Laurent Cantet viaja al fondo de la miseria

Enric González

Ricardo Ortega fue un gran periodista de guerra. Murió en Haití el 7 de marzo de 2004, tiroteado por un esbirro. Si Ricardo Ortega estuviera vivo, habría visto Hacia el sur y, muy probablemente, habría apreciado esa mirada oblicua sobre la miseria. Haití es un país infeliz, uno de los pozos oscuros del mundo. La gracia del director francés Laurent Cantet consiste en combinar todas las escalas de la miseria: ser pobre y vivir bajo una de las peores dictaduras es muy desaconsejable; también lo es padecer la soledad y el envejecimiento en un país rico. Hacia el sur, proyectada ayer en la Mostra de Venecia dentro de concurso, no es una gran película. Pero rebosa inteligencia.
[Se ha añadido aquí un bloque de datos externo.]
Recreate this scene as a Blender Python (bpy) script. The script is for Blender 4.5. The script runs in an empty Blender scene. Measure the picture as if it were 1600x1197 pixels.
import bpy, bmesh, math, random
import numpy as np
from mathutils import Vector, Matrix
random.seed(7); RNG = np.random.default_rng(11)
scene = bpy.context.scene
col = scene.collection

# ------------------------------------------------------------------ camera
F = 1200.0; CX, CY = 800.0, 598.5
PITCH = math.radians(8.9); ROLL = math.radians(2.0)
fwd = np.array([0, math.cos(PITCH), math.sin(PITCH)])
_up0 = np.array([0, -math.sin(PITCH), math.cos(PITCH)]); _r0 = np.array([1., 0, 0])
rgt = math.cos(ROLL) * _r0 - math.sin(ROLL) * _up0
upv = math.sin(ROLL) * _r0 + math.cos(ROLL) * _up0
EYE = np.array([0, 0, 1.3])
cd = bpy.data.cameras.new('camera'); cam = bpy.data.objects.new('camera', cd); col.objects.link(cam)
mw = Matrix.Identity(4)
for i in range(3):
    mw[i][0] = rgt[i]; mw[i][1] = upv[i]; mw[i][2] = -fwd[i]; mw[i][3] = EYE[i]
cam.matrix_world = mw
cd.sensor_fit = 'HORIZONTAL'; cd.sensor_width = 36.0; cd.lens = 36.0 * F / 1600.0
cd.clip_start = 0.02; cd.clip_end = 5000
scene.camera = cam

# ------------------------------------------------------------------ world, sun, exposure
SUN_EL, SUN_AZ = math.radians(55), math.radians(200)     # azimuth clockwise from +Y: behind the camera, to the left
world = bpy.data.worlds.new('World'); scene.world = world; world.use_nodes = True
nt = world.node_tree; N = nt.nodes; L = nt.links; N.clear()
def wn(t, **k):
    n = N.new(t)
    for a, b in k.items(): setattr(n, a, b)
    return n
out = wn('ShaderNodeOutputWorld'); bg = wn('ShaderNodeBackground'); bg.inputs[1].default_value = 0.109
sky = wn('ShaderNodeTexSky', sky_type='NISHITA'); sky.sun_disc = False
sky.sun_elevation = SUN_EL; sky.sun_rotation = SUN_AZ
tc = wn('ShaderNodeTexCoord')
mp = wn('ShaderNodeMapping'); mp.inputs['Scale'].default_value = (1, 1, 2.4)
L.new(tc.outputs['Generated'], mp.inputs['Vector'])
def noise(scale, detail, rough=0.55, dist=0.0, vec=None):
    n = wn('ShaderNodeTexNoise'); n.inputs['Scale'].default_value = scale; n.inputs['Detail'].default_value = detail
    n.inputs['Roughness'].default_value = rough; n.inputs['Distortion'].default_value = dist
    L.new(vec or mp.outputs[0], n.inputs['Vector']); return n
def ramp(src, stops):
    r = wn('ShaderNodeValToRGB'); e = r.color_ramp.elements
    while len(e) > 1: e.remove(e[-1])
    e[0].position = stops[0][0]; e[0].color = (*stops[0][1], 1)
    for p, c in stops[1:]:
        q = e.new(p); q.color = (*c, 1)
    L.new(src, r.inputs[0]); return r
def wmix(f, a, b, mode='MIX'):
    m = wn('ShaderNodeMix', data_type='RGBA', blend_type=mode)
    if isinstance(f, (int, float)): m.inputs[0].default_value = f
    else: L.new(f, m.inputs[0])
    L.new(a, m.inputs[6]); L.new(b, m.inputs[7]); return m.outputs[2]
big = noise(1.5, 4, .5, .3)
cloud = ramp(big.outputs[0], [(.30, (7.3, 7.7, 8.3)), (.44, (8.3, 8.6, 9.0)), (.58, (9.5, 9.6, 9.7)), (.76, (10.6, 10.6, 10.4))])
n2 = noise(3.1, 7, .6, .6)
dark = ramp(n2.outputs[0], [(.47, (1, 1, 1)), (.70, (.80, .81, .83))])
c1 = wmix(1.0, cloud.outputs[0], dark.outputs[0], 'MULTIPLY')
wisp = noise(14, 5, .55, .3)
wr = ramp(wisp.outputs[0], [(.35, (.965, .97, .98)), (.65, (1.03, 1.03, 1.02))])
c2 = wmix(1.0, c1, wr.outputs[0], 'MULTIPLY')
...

En esta ocasión, el turismo sexual lo practican las mujeres. Mujeres solas, acomodadas en el bienestar material y en una profunda desgracia, que buscan en los jóvenes negros haitianos "cercanos a la naturaleza" el sexo, la pasión y la ternura que la posmodernidad occidental olvidó hace tiempo. Cantet, inspirado en varias obras de Dany Laferrière, cuenta la historia de un grupo de señoras que acuden a un hotel cercano a Puerto Príncipe en los años ochenta, durante el siniestro capítulo final de la dictadura de los Duvalier y de sus tonton-macoute, ansiosas por gozar de un poco de juventud y de vigor y enamoradas, a su manera, de un muchacho apolíneo que vive de sus encantos físicos.
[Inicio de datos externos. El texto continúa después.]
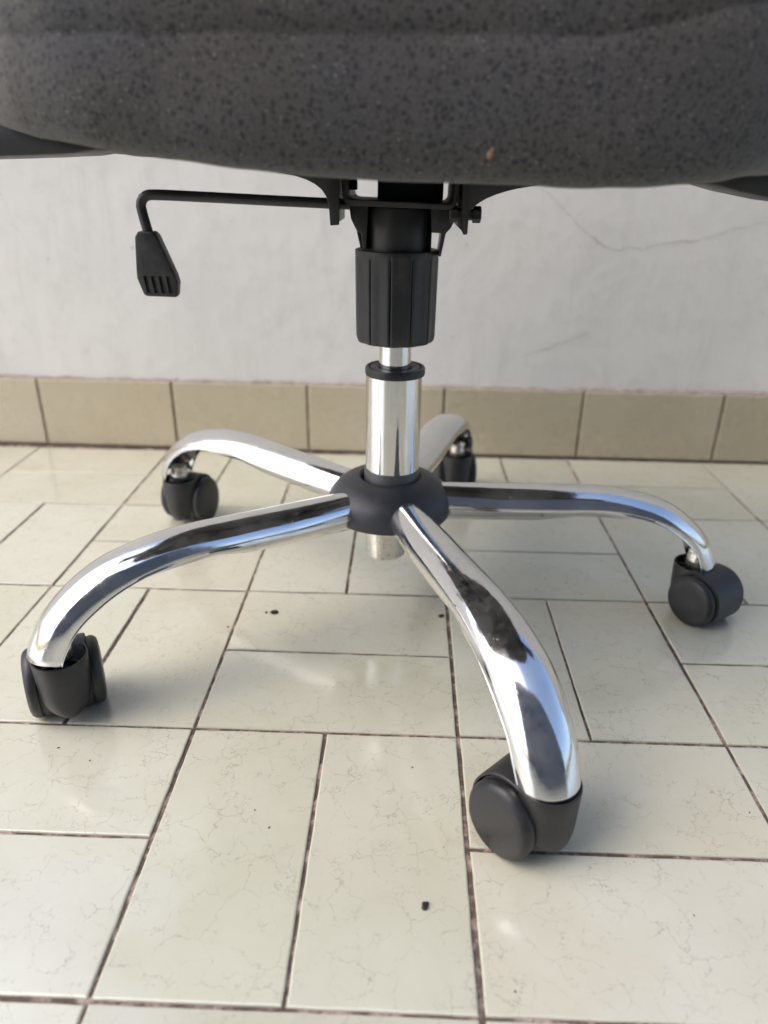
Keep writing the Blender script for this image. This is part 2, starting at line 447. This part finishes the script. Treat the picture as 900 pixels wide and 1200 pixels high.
# --- legs: pressed chrome tube that opens downwards into a shell over the caster stem
def leg_mesh():
    prof = [(0.036, .1330), (0.075, .1333), (0.115, .1338), (0.155, .1345), (0.195, .1345), (0.230, .1302), (0.262, .1211), (0.2869, .1062), (0.3048, .0888), (0.3156, .0705), (0.3192, .0612)]
    path = smooth_path([Vector((a, 0, b)) for a, b in prof], 64)
    n = len(path); nd, ns = 15, 5
    wtab = [(0, .0176), (.25, .0212), (.5, .0220), (.72, .0230), (.9, .0216), (1, .0200)]
    dtab = [(0, .0182), (.3, .0180), (.6, .0152), (.85, .0170), (1, .0185)]
    etab = [(0, .0164), (.25, .0150), (.48, .0065), (.66, .0014), (1, .0012)]
    ltab = [(0, .0040), (.25, .0060), (.42, .0140), (.62, .0228), (.72, .0236), (.9, .0222), (1, .0206)]
    vs, fs = [], []
    for i, q in enumerate(path):
        t = i / (n - 1)
        tg = (path[min(i + 1, n - 1)] - path[max(0, i - 1)]).normalized()
        nn = Vector((-tg.z, 0, tg.x))           # outward/up
        wv, D, E, L = interp(wtab, t), interp(dtab, t), interp(etab, t), interp(ltab, t)
        half = []
        for a in range(nd + 1):
            ph = math.pi / 2 * a / nd
            half.append((wv * math.sin(ph) ** 0.96, D * (1 - math.cos(ph))))
        for a in range(1, ns + 1):
            f = a / ns
            bulge = 0.0016 * math.sin(math.pi * f) * min(1, E / .012)
            half.append((wv + (L - wv) * f + bulge, D + E * f))
        full = [(-b, d) for b, d in half[::-1]] + half[1:]
        # the tip is cut round: its middle reaches farther down than its sides
        ext = 0.0035 * max(0, (t - 0.86) / 0.14) ** 2
        for b, d in full:
            e = ext * (1 - min(1, abs(b) / wv) ** 2.2)
            vs.append(q - nn * d + Vector((0, b, 0)) + tg * e)
    m_ = 2 * (nd + ns) + 1
    for i in range(n - 1):
        for c in range(m_ - 1):
            a = i * m_ + c; fs.append((a, a + 1, a + m_ + 1, a + m_))
    me = mesh('leg', vs, fs); sharp(me, 28)
    return me
LEG = leg_mesh()
# each leg has its own slight bend and set
ANG = [146.7 + 72 * k + d for k, d in enumerate((-0.86, -2.6, -0.41, -1.23, -1.0))]
TILT = [0.032, 0.0283, -0.0111, -0.0211, 0.012]
LEN = [1.035, 1.018, 1.006, 0.99, 1.0]
for k in range(5):
    o = link('leg', LEG, CHROME, CHAIR, (0, 0, -0.05 * TILT[k]), (0, -math.atan(TILT[k]), R(ANG[k])))
    o.scale = (LEN[k], 1, 1)
    sm = o.modifiers.new('thickness', 'SOLIDIFY'); sm.thickness = 0.0016; sm.offset = -1 if True else 1; sm.use_even_offset = True

# --- hub
def hub_rad(a, r_, z): return r_
hubp = [(0.0265, 0.118), (0.0265, 0.1395), (0.0285, 0.1412), (0.034, 0.1405), (0.042, 0.1375), (0.049, 0.1325), (0.0545, 0.1260), (0.0570, 0.1190), (0.0575, 0.1125), (0.0570, 0.1085), (0.0563, 0.1062), (0.0545, 0.1058), (0.0535, 0.1080), (0.020, 0.1085)]
def fine(pr, k=3):
    path = smooth_path([Vector((a, 0, b)) for a, b in pr], len(pr) * k)
    return [(q.x, q.z) for q in path]
link('hub', lathe('hub', [hubp[0], hubp[1]] + fine(hubp[2:11]) + hubp[11:], 96), HUBM, CHAIR)
link('hub_stub', lathe('hub_stub', [(0.0, 0.0600), (0.0160, 0.0600), (0.0180, 0.0605), (0.0190, 0.062), (0.0200, 0.1090), (0.010, 0.1095)], 48, centre=(-0.003, 0)), STUBM, CHAIR)

# --- column
CX = 0.0022
link('column_sleeve', lathe('column_sleeve', [(0.0253, 0.128), (0.0253, 0.1488), (0.0250, 0.1494), (0.0238, 0.1494)], 64, centre=(CX - 0.0008, 0)), SLEEVE, CHAIR)
link('column_tube', lathe('column_tube', [(0.0245, 0.130), (0.0245, 0.150), (0.0246, 0.190), (0.0246, 0.2362), (0.020, 0.2366)], 96, centre=(CX - 0.0004, 0)), CHROME_COL, CHAIR)
def ringrad(a, r_, z): return r_
link('column_cap', lathe('column_cap', [(0.0240, 0.2350), (0.0256, 0.2356), (0.0260, 0.2366), (0.0260, 0.2412), (0.0252, 0.2425), (0.0232, 0.2425), (0.0230, 0.2408), (0.0218, 0.2406), (0.0216, 0.2422), (0.0190, 0.2424), (0.0150, 0.2416), (0.0141, 0.2400)], 96, centre=(CX + 0.0006, 0)), BLACK, CHAIR)
for q in range(14):
    a = 2 * math.pi * q / 14
    link('cap_notch', box('cap_notch', 0.0216, 0.0236, -0.0011, 0.0011, 0.2395, 0.2421, 0.0002), BLACK, CHAIR, (CX + 0.0006, 0, 0), (0, 0, a))
link('piston', lathe('piston', [(0.0139, 0.232), (0.0139, 0.300), (0.005, 0.300)], 64, centre=(CX + 0.0003, 0)), CHROME_COL, CHAIR)
def collar_rad(a, r_, z):
    if r_ < 0.030: return r_
    ph = (math.degrees(a) + 7 - 90 + 15) % 30 - 15
    g = math.exp(-(ph / 1.15) ** 2)
    depth = 0.0016 if 0.2685 < z < 0.332 else (0.0009 if z <= 0.2685 else 0.0)
    sc_ = 0.00035 * math.cos(R(ph * 12))
    return r_ - depth * g + (sc_ * 1.6 if z < 0.332 else 0)
colp = [(0.0150, 0.272), (0.0270, 0.2715), (0.0290, 0.2660), (0.0312, 0.2648), (0.0323, 0.2660), (0.0329, 0.2690), (0.0330, 0.2720), (0.0332, 0.290), (0.0334, 0.310), (0.0336, 0.331), (0.0337, 0.3335), (0.0339, 0.3360), (0.0336, 0.3375), (0.0325, 0.3380), (0.026, 0.3372)]
link('collar', lathe('collar', colp, 360, collar_rad, centre=(CX, 0), ang=50), BLACK, CHAIR)
link('collar_clip', box('collar_clip', -0.0085, 0.0015, -0.0185, -0.0125, 0.2618, 0.268, 0.0006), STEELBLACK, CHAIR, (CX, 0, 0))

# --- tilt mechanism under the seat
MX = 0.003
link('housing', lathe('housing', [(0.0268, 0.330), (0.0270, 0.350), (0.0272, 0.3655), (0.0262, 0.3690), (0.020, 0.3720)], 64, centre=(MX, 0)), STEELBLACK, CHAIR)
def arcpts(cx, cz, rad, a0, a1, n=6):
    return [(cx + rad * math.cos(R(a0 + (a1 - a0) * i / n)), cz + rad * math.sin(R(a0 + (a1 - a0) * i / n))) for i in range(n + 1)]
outer = [(-0.0385, 0.3960)] + arcpts(-0.0305, 0.3785, 0.0075, 180, 268) + arcpts(0.0395, 0.3765, 0.0070, 272, 360) + [(0.0480, 0.3960)]
inner = [(0.0445, 0.3960)] + arcpts(0.0395, 0.3775, 0.0042, 360, 272) + arcpts(-0.0305, 0.3797, 0.0045, 268, 180) + [(-0.0352, 0.3960)]
link('yoke', prism('yoke', outer + inner, -0.045, 0.055, 0.0004), STEELBLACK, CHAIR)
link('spring_box', box('spring_box', -0.0145, 0.0385, 0.015, 0.07, 0.3735, 0.4040, 0.002), STEELBLACK, CHAIR)
link('tilt_shaft', tube('tilt_shaft', [Vector((-0.036, 0.004, 0.3850)), Vector((-0.030, 0.004, 0.3850))], 0.004), STEELBLACK, CHAIR)
link('bracket', prism('bracket', [(-0.0350, 0.3715), (-0.0335, 0.3610), (-0.0300, 0.3540), (-0.0255, 0.3500), (-0.0245, 0.3400), (-0.0215, 0.3385), (-0.020, 0.3710)], -0.020, 0.022, 0.001), STEELBLACK, CHAIR)
link('bracket', prism('bracket', [(0.0470, 0.3720), (0.0465, 0.3610), (0.0440, 0.3555), (0.0402, 0.3515), (0.0372, 0.3345), (0.0352, 0.3345), (0.0372, 0.3515), (0.0290, 0.3520), (0.0280, 0.3710)], -0.020, 0.022, 0.0007), STEELBLACK, CHAIR)
link('bracket', prism('bracket', [(-0.0245, 0.3388), (-0.0265, 0.3388), (-0.0300, 0.3535), (-0.0280, 0.3540)], -0.012, 0.012, 0.0004), STEELBLACK, CHAIR)
earL = [(-0.0960, 0.3960), (-0.0810, 0.3921), (-0.0700, 0.3904), (-0.0626, 0.3882), (-0.0565, 0.3854), (-0.0516, 0.3818), (-0.0486, 0.3775), (-0.0469, 0.3729), (-0.0459, 0.3579), (-0.0395, 0.3585), (-0.0390, 0.3980), (-0.0960, 0.3980)]
link('mounting_ear', prism('mounting_ear', earL, -0.056, -0.052, 0.0006), STEELBLACK, CHAIR)
link('mounting_ear', prism('mounting_ear', [(-0.0462, 0.3579), (-0.0438, 0.3579), (-0.0438, 0.3980), (-0.0462, 0.3980)], -0.0518, 0.05, 0.0005), STEELBLACK, CHAIR)
earR = [(0.0490, 0.3980), (0.0496, 0.3560), (0.0515, 0.3530), (0.0541, 0.3535), (0.0544, 0.3675), (0.0565, 0.3710), (0.0608, 0.3744), (0.0660, 0.3775), (0.0726, 0.3802), (0.0800, 0.3825), (0.0875, 0.3843), (0.1025, 0.3868), (0.1250, 0.3900), (0.1250, 0.3980)]
link('mounting_ear', prism('mounting_ear', earR, -0.056, -0.052, 0.0006), STEELBLACK, CHAIR)
link('mounting_ear', prism('mounting_ear', [(0.0494, 0.3560), (0.0516, 0.3560), (0.0516, 0.3980), (0.0494, 0.3980)], -0.0518, 0.05, 0.0005), STEELBLACK, CHAIR)
bolt = lathe('bolt', [(0, -0.006), (0.0052, -0.006), (0.0058, -0.0052), (0.0058, 0.0), (0.0040, 0.0), (0.0040, 0.008), (0, 0.008)], 6, ang=20)
link('bolt', bolt, STEELBLACK, CHAIR, (0.0470, -0.040, 0.3665), (0, R(90), 0))
link('bolt', bolt, STEELBLACK, CHAIR, (0.0580, -0.045, 0.3665), (0, R(-90), 0))
link('seat_plate', box('seat_plate', -0.115, 0.118, -0.05, 0.12, 0.3985, 0.4035, 0.001), STEELBLACK, CHAIR)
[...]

En Hacia el sur no se hacen juicios ni se formulan moralejas. La indecencia resulta evidente; la responsabilidad, salvo en lo que atañe al régimen político (culpable sin atenuantes), se distribuye a partes iguales entre los gigolós locales, las turistas ansiosas y los ciudadanos que soportan en silencio una situación insoportable. Charlotte Rampling, a la que un día habrá que homenajear por su empecinamiento en participar en proyectos audaces, marginales y comercialmente discutibles, encarna a la abanderada de las semiancianas del norte. Lo hace tan bien como era de esperar.

Ricardo Ortega informó desde Chechenia, desde Afganistán y desde otros pantanos de maldad y solía quejarse del maniqueísmo informativo. Nunca confundió pobreza con bondad o riqueza con maldad. Se habría reído de esas señoras de Boston o Londres que buscaban en el Haití de Duvalier cuerpos suaves y vigorosos, pero, insisto, habría apreciado los méritos de Hacia el sur.

La otra película de concurso fue El fatalista, del portugués João Botelho, una extraña road movie inspirada en la obra homónima del enciclopedista Diderot. Digamos, por simplificar, que se trata de algo parecido a unas Amistades peligrosas desarrolladas en mesones mugrientos. Los personajes cuentan su historia, y las historias de otra gente: aventuras rijosas, venganzas sentimentales y anécdotas surrealistas se suceden como en unas Mil y una noches de poblacho portugués. Los actores son en su mayoría semiprofesionales, los decorados son pobres y el presupuesto tiende a cero. La propuesta tiene su encanto.